- INFORMATION SHOWN -
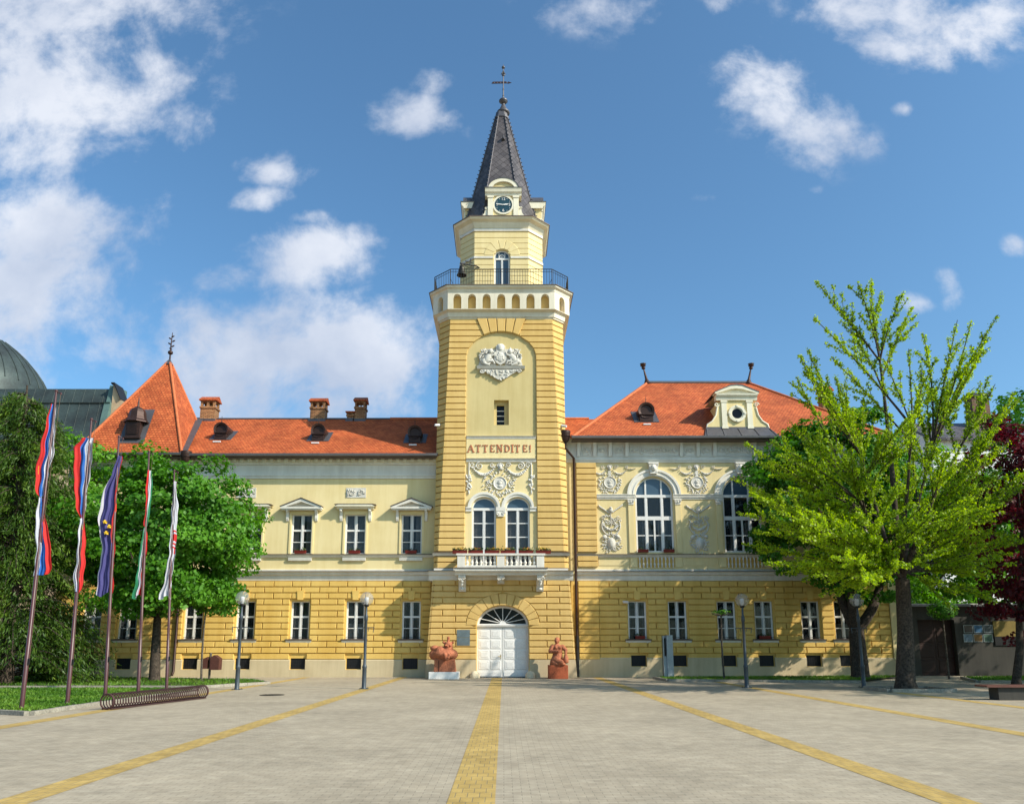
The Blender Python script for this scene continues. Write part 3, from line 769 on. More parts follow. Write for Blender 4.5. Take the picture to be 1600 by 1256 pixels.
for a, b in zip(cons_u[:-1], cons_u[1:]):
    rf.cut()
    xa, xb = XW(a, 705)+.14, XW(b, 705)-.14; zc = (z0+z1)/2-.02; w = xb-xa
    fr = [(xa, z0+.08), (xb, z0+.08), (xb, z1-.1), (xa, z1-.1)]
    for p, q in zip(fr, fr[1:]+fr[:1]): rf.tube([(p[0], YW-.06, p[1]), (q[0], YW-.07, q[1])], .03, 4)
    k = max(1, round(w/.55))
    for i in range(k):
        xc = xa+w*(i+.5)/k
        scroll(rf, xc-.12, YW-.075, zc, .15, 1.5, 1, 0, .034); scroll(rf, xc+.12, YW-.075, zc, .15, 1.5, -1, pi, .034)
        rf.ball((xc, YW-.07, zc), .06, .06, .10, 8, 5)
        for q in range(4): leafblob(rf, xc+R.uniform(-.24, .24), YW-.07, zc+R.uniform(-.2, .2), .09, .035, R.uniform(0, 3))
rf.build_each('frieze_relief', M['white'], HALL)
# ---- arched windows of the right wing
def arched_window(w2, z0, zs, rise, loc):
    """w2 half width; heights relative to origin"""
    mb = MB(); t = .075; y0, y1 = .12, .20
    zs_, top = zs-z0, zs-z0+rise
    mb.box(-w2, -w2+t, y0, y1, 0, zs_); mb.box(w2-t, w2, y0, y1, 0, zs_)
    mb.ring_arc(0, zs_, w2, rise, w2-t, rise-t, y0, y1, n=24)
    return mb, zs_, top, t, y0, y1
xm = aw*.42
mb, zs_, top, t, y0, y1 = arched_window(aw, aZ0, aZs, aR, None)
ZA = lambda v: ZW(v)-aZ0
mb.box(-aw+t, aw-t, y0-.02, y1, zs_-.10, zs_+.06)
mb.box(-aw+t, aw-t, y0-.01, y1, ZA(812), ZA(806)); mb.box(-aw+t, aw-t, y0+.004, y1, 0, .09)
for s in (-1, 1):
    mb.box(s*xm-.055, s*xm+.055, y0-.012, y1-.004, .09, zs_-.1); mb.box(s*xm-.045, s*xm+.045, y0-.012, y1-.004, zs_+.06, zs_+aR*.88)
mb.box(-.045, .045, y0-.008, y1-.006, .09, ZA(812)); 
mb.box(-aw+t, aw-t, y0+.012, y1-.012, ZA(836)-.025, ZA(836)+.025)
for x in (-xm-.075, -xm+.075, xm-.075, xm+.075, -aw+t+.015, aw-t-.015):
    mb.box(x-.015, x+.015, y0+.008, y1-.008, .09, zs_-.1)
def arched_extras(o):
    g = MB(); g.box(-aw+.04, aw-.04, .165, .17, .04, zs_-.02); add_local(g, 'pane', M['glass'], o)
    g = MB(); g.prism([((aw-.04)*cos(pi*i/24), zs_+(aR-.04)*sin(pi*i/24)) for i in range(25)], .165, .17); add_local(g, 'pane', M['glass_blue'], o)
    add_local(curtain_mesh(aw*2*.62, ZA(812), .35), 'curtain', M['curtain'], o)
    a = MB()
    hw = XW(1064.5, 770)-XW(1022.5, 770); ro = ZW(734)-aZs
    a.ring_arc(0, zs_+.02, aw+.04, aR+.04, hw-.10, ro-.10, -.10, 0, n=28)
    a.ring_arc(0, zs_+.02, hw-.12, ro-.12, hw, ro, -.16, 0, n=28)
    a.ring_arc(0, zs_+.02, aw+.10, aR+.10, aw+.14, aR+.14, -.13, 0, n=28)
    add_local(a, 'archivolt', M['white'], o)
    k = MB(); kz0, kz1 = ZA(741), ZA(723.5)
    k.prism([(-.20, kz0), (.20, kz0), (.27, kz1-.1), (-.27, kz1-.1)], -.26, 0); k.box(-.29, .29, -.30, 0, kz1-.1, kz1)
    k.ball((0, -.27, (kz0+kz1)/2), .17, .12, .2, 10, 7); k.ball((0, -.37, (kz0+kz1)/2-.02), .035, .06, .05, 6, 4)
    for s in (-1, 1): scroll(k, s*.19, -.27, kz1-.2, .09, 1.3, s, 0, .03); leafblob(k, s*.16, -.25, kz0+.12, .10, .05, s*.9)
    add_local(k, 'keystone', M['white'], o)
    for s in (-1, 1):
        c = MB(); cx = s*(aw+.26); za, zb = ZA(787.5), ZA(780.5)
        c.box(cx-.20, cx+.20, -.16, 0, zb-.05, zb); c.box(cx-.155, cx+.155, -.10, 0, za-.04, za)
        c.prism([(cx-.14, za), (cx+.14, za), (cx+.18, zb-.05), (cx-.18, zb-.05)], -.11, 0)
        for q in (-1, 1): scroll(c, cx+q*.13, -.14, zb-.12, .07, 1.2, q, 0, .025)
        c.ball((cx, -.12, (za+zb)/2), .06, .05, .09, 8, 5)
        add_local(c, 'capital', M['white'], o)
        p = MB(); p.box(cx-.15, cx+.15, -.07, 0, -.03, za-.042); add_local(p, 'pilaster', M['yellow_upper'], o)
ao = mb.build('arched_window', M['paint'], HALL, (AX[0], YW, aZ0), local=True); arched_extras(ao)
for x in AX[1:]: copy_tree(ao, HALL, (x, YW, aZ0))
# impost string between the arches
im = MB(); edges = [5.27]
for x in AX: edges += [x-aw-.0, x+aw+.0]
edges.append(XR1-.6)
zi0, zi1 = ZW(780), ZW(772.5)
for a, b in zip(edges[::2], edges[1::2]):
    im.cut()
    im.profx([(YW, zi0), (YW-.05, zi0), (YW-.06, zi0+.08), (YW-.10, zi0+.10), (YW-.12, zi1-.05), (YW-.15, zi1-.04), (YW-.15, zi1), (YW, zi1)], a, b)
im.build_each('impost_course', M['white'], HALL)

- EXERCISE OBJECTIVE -
Set the listing down in full and exactly. Pictures within it should not appear in the copy.

- TASK SOLUTION -
The Blender Python script for this scene continues. Write part 3, from line 769 on. More parts follow. Write for Blender 4.5. Take the picture to be 1600 by 1256 pixels.
for a, b in zip(cons_u[:-1], cons_u[1:]):
    rf.cut()
    xa, xb = XW(a, 705)+.14, XW(b, 705)-.14; zc = (z0+z1)/2-.02; w = xb-xa
    fr = [(xa, z0+.08), (xb, z0+.08), (xb, z1-.1), (xa, z1-.1)]
    for p, q in zip(fr, fr[1:]+fr[:1]): rf.tube([(p[0], YW-.06, p[1]), (q[0], YW-.07, q[1])], .03, 4)
    k = max(1, round(w/.55))
    for i in range(k):
        xc = xa+w*(i+.5)/k
        scroll(rf, xc-.12, YW-.075, zc, .15, 1.5, 1, 0, .034); scroll(rf, xc+.12, YW-.075, zc, .15, 1.5, -1, pi, .034)
        rf.ball((xc, YW-.07, zc), .06, .06, .10, 8, 5)
        for q in range(4): leafblob(rf, xc+R.uniform(-.24, .24), YW-.07, zc+R.uniform(-.2, .2), .09, .035, R.uniform(0, 3))
rf.build_each('frieze_relief', M['white'], HALL)
# ---- arched windows of the right wing
def arched_window(w2, z0, zs, rise, loc):
    """w2 half width; heights relative to origin"""
    mb = MB(); t = .075; y0, y1 = .12, .20
    zs_, top = zs-z0, zs-z0+rise
    mb.box(-w2, -w2+t, y0, y1, 0, zs_); mb.box(w2-t, w2, y0, y1, 0, zs_)
    mb.ring_arc(0, zs_, w2, rise, w2-t, rise-t, y0, y1, n=24)
    return mb, zs_, top, t, y0, y1
xm = aw*.42
mb, zs_, top, t, y0, y1 = arched_window(aw, aZ0, aZs, aR, None)
ZA = lambda v: ZW(v)-aZ0
mb.box(-aw+t, aw-t, y0-.02, y1, zs_-.10, zs_+.06)
mb.box(-aw+t, aw-t, y0-.01, y1, ZA(812), ZA(806)); mb.box(-aw+t, aw-t, y0+.004, y1, 0, .09)
for s in (-1, 1):
    mb.box(s*xm-.055, s*xm+.055, y0-.012, y1-.004, .09, zs_-.1); mb.box(s*xm-.045, s*xm+.045, y0-.012, y1-.004, zs_+.06, zs_+aR*.88)
mb.box(-.045, .045, y0-.008, y1-.006, .09, ZA(812)); 
mb.box(-aw+t, aw-t, y0+.012, y1-.012, ZA(836)-.025, ZA(836)+.025)
for x in (-xm-.075, -xm+.075, xm-.075, xm+.075, -aw+t+.015, aw-t-.015):
    mb.box(x-.015, x+.015, y0+.008, y1-.008, .09, zs_-.1)
def arched_extras(o):
    g = MB(); g.box(-aw+.04, aw-.04, .165, .17, .04, zs_-.02); add_local(g, 'pane', M['glass'], o)
    g = MB(); g.prism([((aw-.04)*cos(pi*i/24), zs_+(aR-.04)*sin(pi*i/24)) for i in range(25)], .165, .17); add_local(g, 'pane', M['glass_blue'], o)
    add_local(curtain_mesh(aw*2*.62, ZA(812), .35), 'curtain', M['curtain'], o)
    a = MB()
    hw = XW(1064.5, 770)-XW(1022.5, 770); ro = ZW(734)-aZs
    a.ring_arc(0, zs_+.02, aw+.04, aR+.04, hw-.10, ro-.10, -.10, 0, n=28)
    a.ring_arc(0, zs_+.02, hw-.12, ro-.12, hw, ro, -.16, 0, n=28)
    a.ring_arc(0, zs_+.02, aw+.10, aR+.10, aw+.14, aR+.14, -.13, 0, n=28)
    add_local(a, 'archivolt', M['white'], o)
    k = MB(); kz0, kz1 = ZA(741), ZA(723.5)
    k.prism([(-.20, kz0), (.20, kz0), (.27, kz1-.1), (-.27, kz1-.1)], -.26, 0); k.box(-.29, .29, -.30, 0, kz1-.1, kz1)
    k.ball((0, -.27, (kz0+kz1)/2), .17, .12, .2, 10, 7); k.ball((0, -.37, (kz0+kz1)/2-.02), .035, .06, .05, 6, 4)
    for s in (-1, 1): scroll(k, s*.19, -.27, kz1-.2, .09, 1.3, s, 0, .03); leafblob(k, s*.16, -.25, kz0+.12, .10, .05, s*.9)
    add_local(k, 'keystone', M['white'], o)
    for s in (-1, 1):
        c = MB(); cx = s*(aw+.26); za, zb = ZA(787.5), ZA(780.5)
        c.box(cx-.20, cx+.20, -.16, 0, zb-.05, zb); c.box(cx-.155, cx+.155, -.10, 0, za-.04, za)
        c.prism([(cx-.14, za), (cx+.14, za), (cx+.18, zb-.05), (cx-.18, zb-.05)], -.11, 0)
        for q in (-1, 1): scroll(c, cx+q*.13, -.14, zb-.12, .07, 1.2, q, 0, .025)
        c.ball((cx, -.12, (za+zb)/2), .06, .05, .09, 8, 5)
        add_local(c, 'capital', M['white'], o)
        p = MB(); p.box(cx-.15, cx+.15, -.07, 0, -.03, za-.042); add_local(p, 'pilaster', M['yellow_upper'], o)
ao = mb.build('arched_window', M['paint'], HALL, (AX[0], YW, aZ0), local=True); arched_extras(ao)
for x in AX[1:]: copy_tree(ao, HALL, (x, YW, aZ0))
# impost string between the arches
im = MB(); edges = [5.27]
for x in AX: edges += [x-aw-.0, x+aw+.0]
edges.append(XR1-.6)
zi0, zi1 = ZW(780), ZW(772.5)
for a, b in zip(edges[::2], edges[1::2]):
    im.cut()
    im.profx([(YW, zi0), (YW-.05, zi0), (YW-.06, zi0+.08), (YW-.10, zi0+.10), (YW-.12, zi1-.05), (YW-.15, zi1-.04), (YW-.15, zi1), (YW, zi1)], a, b)
im.build_each('impost_course', M['white'], HALL)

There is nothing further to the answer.